Drifting thoughts of a snowflake

Wednesday, August 11, 2004

Here’s to you, Grandma!

I’ve started going to the gym during my lunch break. It’s nothing huge, just weights, and it leaves my nights free for running and doing other more important stuff (i.e. drinking). I changed my gym membership from a snooty personal gym to the YMCA. This basically means that instead of working out with a bunch of women who drive SUVs and struggle with the weight of their diamond rings, I work out with women who struggle with lifting their sagging breasts into their bathing suits and drive Lincoln town-cars.

Yesterday was my first attempt at working out there. I rushed in to find the tiny locker room filled with women over 65. Quite a site! Turns out 11:30 is time for Elder Aqua at the Y. That’s right boy and girls, and the oldies you can imagine sporting bathing suits and swim caps. How lucky could a girl be? After the initial shock of seeing what I was going to look like at 70, I hit the weights with a renewed sense of ferocity.

As I worked out I watched them in the pool. They were peacefully bouncing up and down in their multicolored caps, stretching and bending like reeds. It was like watching that new Subway advertisement. They started to grow on me.

At 21 I thought I was too thin. At 27 I thought I was too fat. At 30 I finally came to love my body. So I have a little belly? I also have a big butt and ample breasts. In the end I came to realize there’s nothing horrible about having a curvy body. I love it, and I know it could be worse. For some reason that year, I gave my self permission to let go and stop worrying what others thought of it. It was the best part of turning 30. I’m no longer self conscious in bed and I no longer feel like other women look better than I do. Now they just look different.

Today I walked into the locker room and found 5 Grammy’s getting ready for their class. Struggling to pull on their suits, they gabbed about their kids. I tried to sneak by them to no avail. “Good morning, missy!” they chanted. “Good morning!” I chirped.

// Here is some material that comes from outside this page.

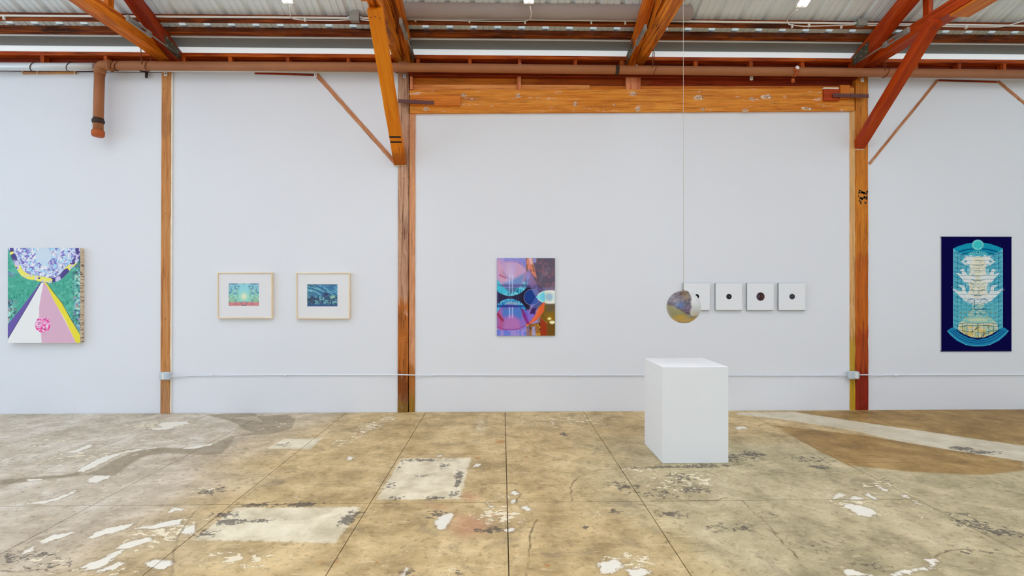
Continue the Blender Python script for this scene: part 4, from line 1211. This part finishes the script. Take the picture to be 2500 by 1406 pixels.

I started to change and then started to laugh. These women were talking to me naked as can be without a care in the world. Drooping buts and varicose veins be damned, they couldn’t have cared less. So I joined them. I didn’t wrap my towel around me while I put my shorts on; I just put on my shorts with reckless abandon. I didn’t hide while messing with my sports bra, and I didn’t worry about binding over properly to tie my shoes.

Life is more important that thick thighs and spider veins. Life is about getting past the little things that harbor into self-doubt, and actually living your life. Life is about being 80, 50, or 30 years old and saying, “fuck it – I’ve got better things to worry about”. So "yea me" and my naked self!

by body item ;

2 Comments:

Blogger mona said...

many hearts swirling your way for this one.

1:25 PM

 
Blogger jen said...

this made me feel sooo good.

i need to be 30, like NOW.

i spent an hour on the eliptical trainer last night and it hurt, but it felt good. endorphins are good.

i may just be heading in the right directions and doing these things for the right reasons. for once.